Cott served as an officer in the U.S. Naval Reserve from July 1942 to April 1946. The first part of his military service was spent in Naval Intelligence. In October 1943 he was selected as one of the first MFAA Officers. As MFAA Adviser for western Sicily, he was stationed at headquarters in Palermo but later transferred to the Italian mainland after its closure in March 1944. Entering Rome on the heels of U.S. Fifth Army in June 1944, Cott immediately began inspecting culturally significant monuments and sites, including the Arch of Constantine and the Galleria Borghese. Interviews with Italian officials followed. Cott then began assessing the condition of various collections, both private and state-owned, and initiated salvage and repair operations.

During the summer of 1944, Cott undertook the removal of protective structures covering hundreds of Rome’s greatest monuments and works of art. In August, he organized a group of forty-six paintings from well-known Italian State Galleries in Rome, Milan, Venice, Urbino, Naples, and Palermo for an unprecedented exhibition which war alone made possible. After two months of collaboration with the various Italian Ministries and the Director of Fine Arts for the Vatican States, “Exhibition of Masterpieces of European Painting” opened to the public on August 27, 1944 at the Palazzo Venezia. Originally scheduled to run for only a few months, the exhibit remained open until February 18, 1945. During these six months, the exhibition was viewed by nearly 100,000 people.

Cott later served as Monuments Man for Lombardi and Milan, where he supervised the removal of protective sandbags from Leonardo da Vinci’s The Last Supper.
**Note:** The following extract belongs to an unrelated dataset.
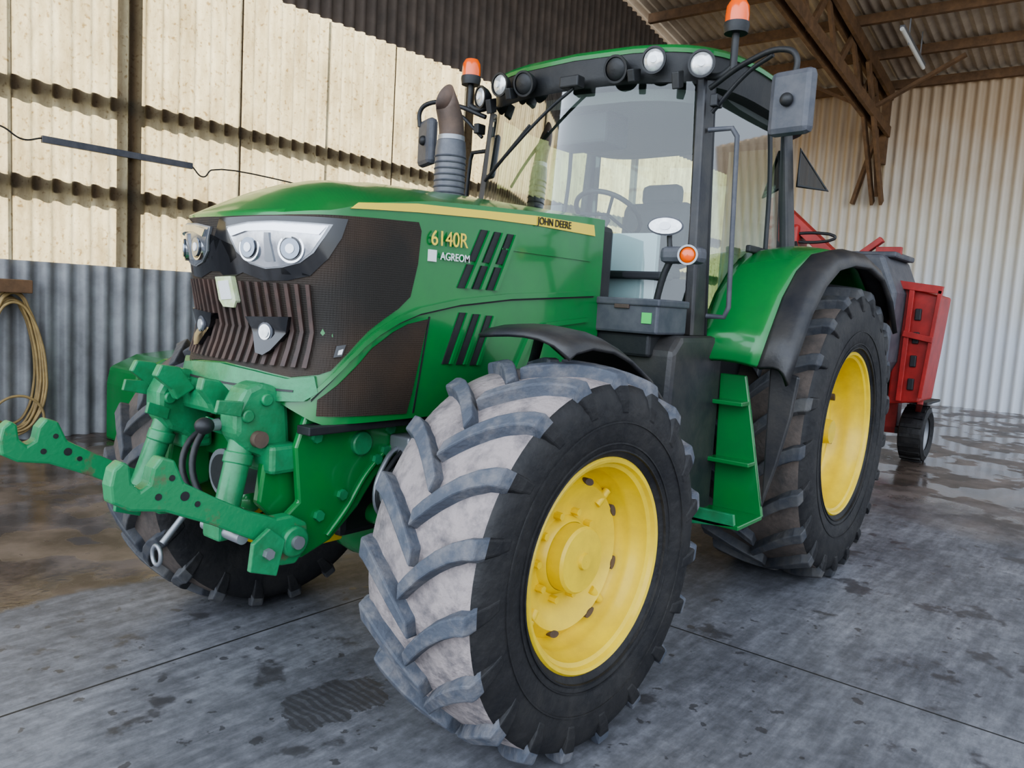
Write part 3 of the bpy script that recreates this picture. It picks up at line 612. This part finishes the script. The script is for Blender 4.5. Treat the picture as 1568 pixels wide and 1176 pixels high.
# ---------- rear fenders
rf=[(-1.42,1.34),(-1.53,1.50),(-1.66,1.68),(-1.82,1.82),(-2.02,1.92),(-2.3,1.965),(-2.6,1.97),(-2.9,1.92),(-3.15,1.80),(-3.35,1.60)]
for s in(1,-1):
    strip('rear_fender',rf,s*.76,s*1.12,GREEN,.03,.0,.02)
    strip('rear_fender_extension',[(x,z-.005) for x,z in rf],s*1.12,s*1.27,BLKF,.03,.07,.01)
    inner=rf+[(-3.2,1.2),(-2.765,.95),(-2.0,1.0),(-1.60,1.2)]
    extr('fender_inner_wall',inner,1,s*.76,s*.79,BLK,T,.0)
extr('mudguard_flap',[(1.12,1.34),(1.27,1.30),(1.25,1.1),(1.20,.85),(1.14,.62)],0,-1.60,-1.57,BLKF,T,.01)
# ---------- cab
def ws(name,x0,bulge,hw0,hw1,z0,z1,mat,sgn=1):
    vs=[];n=16;m=8
    for i in range(m+1):
        t=i/m; z=z0+(z1-z0)*t; hw=hw0+(hw1-hw0)*t
        for j in range(n+1):
            q=-1+2*j/n; vs.append((x0+sgn*bulge*(1-q*q)-.05*t*sgn,q*hw,z))
    fs=[(i*(n+1)+j,i*(n+1)+j+1,(i+1)*(n+1)+j+1,(i+1)*(n+1)+j) for i in range(m) for j in range(n)]
    return mob(name,vs,fs,mat,T,smooth=True,auto=80)
ws('windshield',-1.38,.13,.74,.66,1.50,2.74,GLASS)
ws('rear_window',-2.62,.04,.70,.66,1.55,2.72,GLASS,-1)
tube('rear_window_frame',[(-2.64,-.70,1.58),(-2.64,.70,1.58),(-2.60,.66,2.70),(-2.60,-.66,2.70)],.025,BLK,T,cyc=True,smooth=False)
for s in(1,-1):
    def pil(name,a,b_,w1,w2):
        a=Vector(a);b_=Vector(b_)
        vs=[a+Vector((w1/2,-.035*s,0)),a+Vector((w1/2,.02*s,0)),a+Vector((-w1/2,.035*s,0)),a+Vector((-w1/2,-.035*s,0)),b_+Vector((w2/2,-.035*s,0)),b_+Vector((w2/2,.02*s,0)),b_+Vector((-w2/2,.035*s,0)),b_+Vector((-w2/2,-.035*s,0))]
        mob(name,vs,[(0,1,2,3),(7,6,5,4),(0,1,5,4),(1,2,6,5),(2,3,7,6),(3,0,4,7)],BLKF,T,bevel=.012)
    pil('a_pillar',(-1.43,s*.775,1.35),(-1.49,s*.69,2.76),.15,.09)
    pil('c_pillar',(-2.62,s*.78,1.9),(-2.58,s*.70,2.76),.10,.08)
    sg=[(-1.48,1.38),(-1.56,1.50),(-1.74,1.72),(-1.95,1.88),(-2.2,1.96),(-2.6,1.97),(-2.58,2.74),(-1.53,2.74)]
    P3=lambda x,z:(x,s*(.795-.09*(z-1.38)/1.36),z)
    mob('side_glass',[P3(x,z) for x,z in sg],[tuple(range(len(sg)))],GLASS2,T)
    tube('door_frame',[P3(x,z) for x,z in sg],.022,BLK,T,cyc=True,smooth=False)
    tube('door_split',[P3(-2.30,1.97),P3(-2.34,2.4),P3(-2.32,2.74)],.014,BLK,T)
    tube('grab_rail',[(-1.46,s*.74,2.50),(-1.47,s*.86,2.50),(-1.48,s*.885,2.46),(-1.45,s*.93,1.62),(-1.45,s*.91,1.57),(-1.44,s*.82,1.57)],.013,BLK if s<0 else DGREY,T,smooth=False)
box('door_handle',(-2.05,.80,1.93),(-1.9,.83,1.97),BLK,T)
ws('windshield_lower_frame',-1.36,.13,.76,.76,1.42,1.51,BLK)
box('cowl',(-1.10,-.46,1.35),(-.96,.46,1.98),BLK,T,.03)
box('firewall',(-1.46,-.70,1.40),(-1.42,.70,1.75),INTD,T,.01)
box('windshield_glare_sheet',(-1.40,.15,1.62),(-1.36,.55,1.98),GLARE,T,.004); box('dash_tray',(-1.44,-.60,1.74),(-1.30,.62,1.78),INTD,T,.01)  # pale bluish sheet stands in for the reflection low in the windshield
box('cab_floor',(-2.75,-.76,1.25),(-1.36,.76,1.42),BLK,T,.03)
def rring(z,sx,sy,xf=-1.30,xb=-2.95,hw=.83,bul=.09,n=48):
    out=[];xc=(xf+xb)/2;hx=(xf-xb)/2
    for i in range(n):
        t=2*math.pi*i/n; c,s_=math.cos(t),math.sin(t); e=.42
        X=hx*sx*math.copysign(abs(c)**e,c); Y=hw*sy*math.copysign(abs(s_)**e,s_)
        if X>0: X-=bul*(Y/hw)**2
        out.append((xc+X,Y,z-.03*(Y/hw)**2))
    return out
def loft(name,rings,mat,cap=True):
    vs=[p for r_ in rings for p in r_]; n=len(rings[0]); fs=[(i*n+j,i*n+(j+1)%n,(i+1)*n+(j+1)%n,(i+1)*n+j) for i in range(len(rings)-1) for j in range(n)]
    if cap: fs+= [tuple(range(n-1,-1,-1)),tuple(range((len(rings)-1)*n,len(rings)*n))]
    return mob(name,vs,fs,mat,T,smooth=True,auto=50)
loft('roof_cap',[rring(2.895,1,1),rring(2.915,1.005,1.005),rring(2.935,.985,.975),rring(2.945,.94,.92),rring(2.95,.8,.75),rring(2.952,.5,.45)],GREEN)
loft('roof_visor',[rring(2.735,.96,.93),rring(2.75,.985,.96),rring(2.80,.99,.97),rring(2.898,.995,.985)],BLK)
loft('headliner',[rring(2.68,.88,.82),rring(2.74,.92,.88)],INT)
def roundlamp(name,p,d,rad,lens,dep=.06):
    d=Vector(d).normalized(); p=Vector(p); M_=axisM(p,d)
    lathe(name+'_housing',[(-dep,rad*.5),(-dep*.6,rad*.9),(0,rad*1.2),(.010,rad*1.2),(.010,rad)],BLK,M_,T,seg=32)
    lathe(name+'_lens',[(.002,rad),(.010,rad*.85),(.016,rad*.5),(.018,.001)],lens,M_,T,seg=32)
for s in(1,-1):
    roundlamp('roof_lamp_outer',(-1.365,s*.72,2.80),(1,s*.35,-.1),.056,LENSR)
    roundlamp('roof_lamp_inner',(-1.28,s*.50,2.825),(1,s*.12,-.1),.056,LENSR)
    for yy,nm in((.72,'a'),(.50,'b')): 
        q=(-1.365 if yy>.6 else -1.28)
        cyl('lamp_bulb_'+nm,(q+.012,s*(yy+.004),2.80 if yy>.6 else 2.825),(q+.022,s*(yy+.008),2.80 if yy>.6 else 2.825),.018,LENS,T)
    roundlamp('roof_pod',(-1.25,s*.30,2.80),(1,0,-.25),.058,BLK,dep=.08)
    extr('pod_bracket',[(-1.30,2.80),(-1.22,2.78),(-1.24,2.72),(-1.30,2.74)],1,s*.40-.02,s*.40+.02,BLK,T,.006)
    extr('pod_bracket_b',[(-1.36,2.78),(-1.30,2.76),(-1.32,2.68),(-1.37,2.70)],1,s*.61-.02,s*.61+.02,BLK,T,.006)
    cyl('beacon_stem',(-1.42,s*.86,2.76),(-1.42,s*.86,2.94),.018,BLK,T); tube('beacon_bracket',[(-1.45,s*.72,2.76),(-1.43,s*.80,2.75),(-1.42,s*.86,2.78)],.018,BLK,T)
    Mb=axisM((-1.42,s*.86,2.935 if s>0 else 2.90),(0,0,1))
    lathe('beacon_base',[(0,.001),(0,.056),(.035,.062),(.05,.060)],BLK,Mb,T,seg=32)
    lathe('beacon_dome',[(.047,.056),(.08,.057),(.125,.054),(.150,.040),(.16,.001)],AMB,Mb,T,seg=32)
    tube('mirror_arm',[(-1.44,s*.74,2.70),(-1.38,s*.95,2.78),(-1.34,s*1.14,2.80),(-1.33,s*1.20,2.76),(-1.33,s*1.20,2.66)],.014,BLK,T)
    tube('mirror_arm_lower',[(-1.44,s*.76,2.58),(-1.40,s*.95,2.74),(-1.36,s*1.08,2.79)],.011,BLK,T)
    Rm=Matrix.Rotation(s*math.radians(-8 if s>0 else 25),3,'Z')
    ym=1.20 if s>0 else -1.13; xm=-1.33
    box('mirror_housing',(xm-.04,ym-.105,2.41),(xm+.03,ym+.105,2.70),DGREY,T,.03,rot=Rm)
    blob('mirror_ball_joint',(xm+.045,ym-.01*s,2.56),(.025,.03,.03),BLK,T)
    box('mirror_glass',(xm-.046,ym-.09,2.43),(xm-.039,ym+.09,2.68),CHROME,T,.0,rot=Rm)
    extr('indicator_box',[(-1.47,2.66),(-1.40,2.66),(-1.40,2.60),(-1.47,2.60)],1,s*.76,s*.80,BLK,T)
tube('wiper_arm',[(-1.235,.05,2.73),(-1.225,-.10,2.63),(-1.25,-.48,2.35)],.009,BLK,T)
tube('wiper_blade',[(-1.225,-.22,2.56),(-1.26,-.56,2.28)],.010,BLK,T,smooth=False)
box('wiper_motor',(-1.27,-.02,2.73),(-1.20,.10,2.79),BLK,T)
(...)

When scores of soldiers flocking to see the unveiled masterpiece posed a threat to its well-being, Cott posted a notice prohibiting access to all military personnel. In August 1945 he was transferred to Austria, where he arranged another blockbuster exhibition of 100 paintings from the Vienna Kunsthistorisches Museum at the state apartments of the Hofburg Palace in Vienna.

Following his return to the United States in 1946, Cott resumed his position as Associate Director at the Worcester Art Museum in Massachusetts, where he was responsible for writing the museum’s handbook, Art Through Fifty Centuries (1948). In 1949 he resigned in order to become Assistant Chief Curator, and later Chief Curator, at the National Gallery of Art in Washington, D.C. In 1967 he helped the Gallery acquire Ginevra de’ Benci by Leonardo da Vinci, the only painting by Leonardo outside of Europe at the time. His book on the portrait, Leonardo Da Vinci: Ginevra de' Benci, was published in 1967.

Perry Cott died in Vevey, Switzerland in 1998.